Your task ::
Stop after the line containing "l, t = ray(px, py); D": print each line exactly from the first line of the listing up to that point.

Data extract ::
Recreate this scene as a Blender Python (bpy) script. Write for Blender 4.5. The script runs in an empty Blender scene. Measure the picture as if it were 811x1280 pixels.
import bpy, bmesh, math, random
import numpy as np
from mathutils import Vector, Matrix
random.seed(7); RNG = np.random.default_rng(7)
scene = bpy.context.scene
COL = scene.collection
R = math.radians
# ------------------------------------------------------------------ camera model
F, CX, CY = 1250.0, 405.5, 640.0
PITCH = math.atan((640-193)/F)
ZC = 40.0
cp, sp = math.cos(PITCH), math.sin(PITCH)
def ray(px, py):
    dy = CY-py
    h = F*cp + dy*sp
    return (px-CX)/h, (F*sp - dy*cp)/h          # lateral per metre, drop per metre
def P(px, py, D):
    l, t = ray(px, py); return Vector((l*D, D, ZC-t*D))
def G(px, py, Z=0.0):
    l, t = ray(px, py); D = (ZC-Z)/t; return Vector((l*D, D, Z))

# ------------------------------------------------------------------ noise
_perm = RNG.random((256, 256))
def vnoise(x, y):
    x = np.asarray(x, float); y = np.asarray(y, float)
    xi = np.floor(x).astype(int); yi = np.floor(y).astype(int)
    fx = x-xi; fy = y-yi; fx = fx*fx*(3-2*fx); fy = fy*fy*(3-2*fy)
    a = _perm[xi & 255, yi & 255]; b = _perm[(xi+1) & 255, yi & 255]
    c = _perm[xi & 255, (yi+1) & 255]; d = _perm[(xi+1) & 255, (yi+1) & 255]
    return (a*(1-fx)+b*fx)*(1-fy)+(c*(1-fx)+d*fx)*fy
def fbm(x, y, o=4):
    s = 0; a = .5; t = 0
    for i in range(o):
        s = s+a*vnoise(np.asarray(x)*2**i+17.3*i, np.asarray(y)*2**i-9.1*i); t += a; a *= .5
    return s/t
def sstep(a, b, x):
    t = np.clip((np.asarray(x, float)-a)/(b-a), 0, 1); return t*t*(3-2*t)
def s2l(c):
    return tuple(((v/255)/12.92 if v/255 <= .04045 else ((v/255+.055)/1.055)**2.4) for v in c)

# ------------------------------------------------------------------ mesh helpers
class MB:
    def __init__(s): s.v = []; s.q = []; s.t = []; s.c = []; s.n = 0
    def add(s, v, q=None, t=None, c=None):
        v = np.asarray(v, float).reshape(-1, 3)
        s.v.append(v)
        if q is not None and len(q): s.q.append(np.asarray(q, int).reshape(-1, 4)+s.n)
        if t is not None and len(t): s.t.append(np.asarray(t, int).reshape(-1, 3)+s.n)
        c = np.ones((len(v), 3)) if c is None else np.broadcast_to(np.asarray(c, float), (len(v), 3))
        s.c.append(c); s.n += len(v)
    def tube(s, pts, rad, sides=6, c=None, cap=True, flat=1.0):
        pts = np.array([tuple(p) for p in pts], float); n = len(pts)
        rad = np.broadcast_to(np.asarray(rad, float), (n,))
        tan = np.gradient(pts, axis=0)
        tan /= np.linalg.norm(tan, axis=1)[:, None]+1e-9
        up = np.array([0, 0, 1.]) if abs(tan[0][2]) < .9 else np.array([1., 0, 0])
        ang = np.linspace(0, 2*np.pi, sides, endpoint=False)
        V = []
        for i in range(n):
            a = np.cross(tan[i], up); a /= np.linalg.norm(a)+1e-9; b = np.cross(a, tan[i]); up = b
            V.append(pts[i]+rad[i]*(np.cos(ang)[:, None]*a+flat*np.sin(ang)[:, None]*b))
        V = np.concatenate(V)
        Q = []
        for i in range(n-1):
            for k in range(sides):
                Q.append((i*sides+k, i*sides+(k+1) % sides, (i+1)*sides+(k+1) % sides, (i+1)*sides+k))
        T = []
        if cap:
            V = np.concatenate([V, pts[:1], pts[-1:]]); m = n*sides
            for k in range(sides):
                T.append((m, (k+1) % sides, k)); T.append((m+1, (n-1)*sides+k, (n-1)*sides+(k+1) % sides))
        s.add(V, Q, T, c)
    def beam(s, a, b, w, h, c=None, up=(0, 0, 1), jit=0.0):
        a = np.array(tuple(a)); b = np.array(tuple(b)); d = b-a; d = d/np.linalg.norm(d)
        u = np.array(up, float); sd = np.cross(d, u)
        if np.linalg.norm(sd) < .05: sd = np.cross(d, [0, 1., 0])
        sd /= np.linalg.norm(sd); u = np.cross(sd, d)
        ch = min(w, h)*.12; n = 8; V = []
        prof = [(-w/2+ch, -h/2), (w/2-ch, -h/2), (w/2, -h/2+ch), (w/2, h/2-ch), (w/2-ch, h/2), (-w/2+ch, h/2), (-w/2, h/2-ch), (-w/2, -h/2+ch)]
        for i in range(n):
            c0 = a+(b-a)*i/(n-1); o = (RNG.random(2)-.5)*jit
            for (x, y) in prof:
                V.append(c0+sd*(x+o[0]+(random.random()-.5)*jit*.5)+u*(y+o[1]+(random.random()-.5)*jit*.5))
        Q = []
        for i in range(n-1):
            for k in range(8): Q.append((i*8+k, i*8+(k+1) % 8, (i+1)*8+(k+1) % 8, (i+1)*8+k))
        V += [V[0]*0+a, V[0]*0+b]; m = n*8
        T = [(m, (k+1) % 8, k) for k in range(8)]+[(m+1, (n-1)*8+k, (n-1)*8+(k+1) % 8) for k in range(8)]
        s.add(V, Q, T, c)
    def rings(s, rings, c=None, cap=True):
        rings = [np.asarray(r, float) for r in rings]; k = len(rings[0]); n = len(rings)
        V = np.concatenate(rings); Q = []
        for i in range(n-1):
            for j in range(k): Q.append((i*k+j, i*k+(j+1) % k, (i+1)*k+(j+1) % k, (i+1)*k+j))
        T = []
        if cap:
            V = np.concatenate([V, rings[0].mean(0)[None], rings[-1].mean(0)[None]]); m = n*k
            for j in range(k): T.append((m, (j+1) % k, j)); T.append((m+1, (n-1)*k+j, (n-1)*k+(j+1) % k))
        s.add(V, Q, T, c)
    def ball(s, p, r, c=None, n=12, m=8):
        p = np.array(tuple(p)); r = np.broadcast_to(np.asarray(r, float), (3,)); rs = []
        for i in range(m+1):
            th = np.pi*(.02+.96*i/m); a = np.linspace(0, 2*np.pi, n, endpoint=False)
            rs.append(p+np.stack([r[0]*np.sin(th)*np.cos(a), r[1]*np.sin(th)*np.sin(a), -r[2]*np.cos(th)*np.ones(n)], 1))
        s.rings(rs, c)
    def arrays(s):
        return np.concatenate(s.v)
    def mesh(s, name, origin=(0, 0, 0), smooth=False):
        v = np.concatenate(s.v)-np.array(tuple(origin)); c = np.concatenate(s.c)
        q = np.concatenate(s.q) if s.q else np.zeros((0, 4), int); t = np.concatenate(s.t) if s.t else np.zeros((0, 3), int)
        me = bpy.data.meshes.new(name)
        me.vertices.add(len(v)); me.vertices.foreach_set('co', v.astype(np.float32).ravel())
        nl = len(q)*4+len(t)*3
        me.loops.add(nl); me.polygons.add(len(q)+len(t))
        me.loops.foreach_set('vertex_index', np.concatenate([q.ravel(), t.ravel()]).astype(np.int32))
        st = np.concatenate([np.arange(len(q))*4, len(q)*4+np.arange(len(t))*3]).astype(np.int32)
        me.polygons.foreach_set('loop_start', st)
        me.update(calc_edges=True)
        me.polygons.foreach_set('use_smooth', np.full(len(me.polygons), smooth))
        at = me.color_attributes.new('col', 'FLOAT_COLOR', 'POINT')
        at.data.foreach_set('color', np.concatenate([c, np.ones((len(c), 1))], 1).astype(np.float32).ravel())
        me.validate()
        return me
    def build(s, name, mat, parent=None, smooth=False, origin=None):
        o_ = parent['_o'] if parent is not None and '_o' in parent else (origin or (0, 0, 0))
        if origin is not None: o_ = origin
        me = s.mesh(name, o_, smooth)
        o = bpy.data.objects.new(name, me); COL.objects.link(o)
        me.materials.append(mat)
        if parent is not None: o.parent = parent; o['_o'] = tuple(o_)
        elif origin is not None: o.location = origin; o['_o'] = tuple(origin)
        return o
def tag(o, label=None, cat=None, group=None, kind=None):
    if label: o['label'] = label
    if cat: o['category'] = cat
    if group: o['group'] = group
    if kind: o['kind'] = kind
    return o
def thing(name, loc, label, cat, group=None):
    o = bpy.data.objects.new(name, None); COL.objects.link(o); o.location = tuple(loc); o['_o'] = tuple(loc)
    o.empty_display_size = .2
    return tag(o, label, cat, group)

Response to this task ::
Recreate this scene as a Blender Python (bpy) script. Write for Blender 4.5. The script runs in an empty Blender scene. Measure the picture as if it were 811x1280 pixels.
import bpy, bmesh, math, random
import numpy as np
from mathutils import Vector, Matrix
random.seed(7); RNG = np.random.default_rng(7)
scene = bpy.context.scene
COL = scene.collection
R = math.radians
# ------------------------------------------------------------------ camera model
F, CX, CY = 1250.0, 405.5, 640.0
PITCH = math.atan((640-193)/F)
ZC = 40.0
cp, sp = math.cos(PITCH), math.sin(PITCH)
def ray(px, py):
    dy = CY-py
    h = F*cp + dy*sp
    return (px-CX)/h, (F*sp - dy*cp)/h          # lateral per metre, drop per metre
def P(px, py, D):
    l, t = ray(px, py); return Vector((l*D, D, ZC-t*D))
def G(px, py, Z=0.0):
    l, t = ray(px, py); D = (ZC-Z)/t; return Vector((l*D, D, Z))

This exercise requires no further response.